There is much to write about concerning the Village of Potsdam and its dysfunctional activities –so much so that it is hard to pick out any single one and really lay it out in the open. Watertown Times writers have done a marvelous job of laying our village officials out in lavender on several occasions and on several fronts but they have missed one big one.

That one item is the now defunct piece of village real estate called the West Dam that sits by the river year after year -- sort of our “Haunted House by the River.” That attractive but roofless and windowless building is like a bombed-out ruin, with a backhoe in front of it like some dinosaur skeleton searching for water. All because some parts needed to finish it have not come from its Canadian supplier, and there is little hope that this is ever going to take place.

Do we know much about what is going on or who is to blame? Nah – we get a lot of donkey dust instead of information. Knowing this village government and its habit of holding things under cover -- you know, “gag rules” and all of that -- we hear nothing about the details of much of anything pertaining to this project. So, a number of questions:

(1) Who hired this guy and his firm,, and why was he apparently never under any performance bond? (2) Evidently, some $1 million dollars of our tax money has been expended on this project without any more electricity developed than a warm lightning bug in July. (3) How much was expected in revenue from it when its electrical output was sold and who is making up this shortfall in the village budget? Surely they included that revenue in their budget plans, and I suggest that you and I will pay for it either now or in the future. (4) Why was a Canadian firm hired to do this, when a local one could have done the job? Why not Jim Sheehan, or some other firm in NY or even the entire United States? Why someone in Canada who cannot even be extradited to stand trial? (5) Who will we eventually have to pay to provide the missing parts? Will the village try to float a bond on our overly-taxed backs to make up for their mistakes? Where does the finger of blame eventually point among all our village officials? (6) Just how far in debt are we as a result of all of this?
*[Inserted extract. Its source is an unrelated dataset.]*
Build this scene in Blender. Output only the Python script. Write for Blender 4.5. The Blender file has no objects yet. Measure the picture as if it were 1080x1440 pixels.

With all of this now hanging fire and still another winter approaching on a project that is well over two years late, it begs for investigation, and not by anyone in this village that is so well known for its reluctance in telling us much of anything.

We need answers to all these questions, and we need them now. I will go a bit further than that. I am resigned to the fact that our present officials will never really give us all we need to know and that there are some facts that will never be revealed by any local investigative body, unless, of course, a number of those officials resign and “tell all.” Fat chance.

I am therefore going to send a copy of this letter to Andrew Cuomo, Attorney General of the State of New York, asking for his help and the investigative powers of his office. I invite all who read this to join me in this effort. Write your own letters to him, and let’s start a long overdue investigation done by an office that is well known for its expertise in defending the public’s interests instead of its own.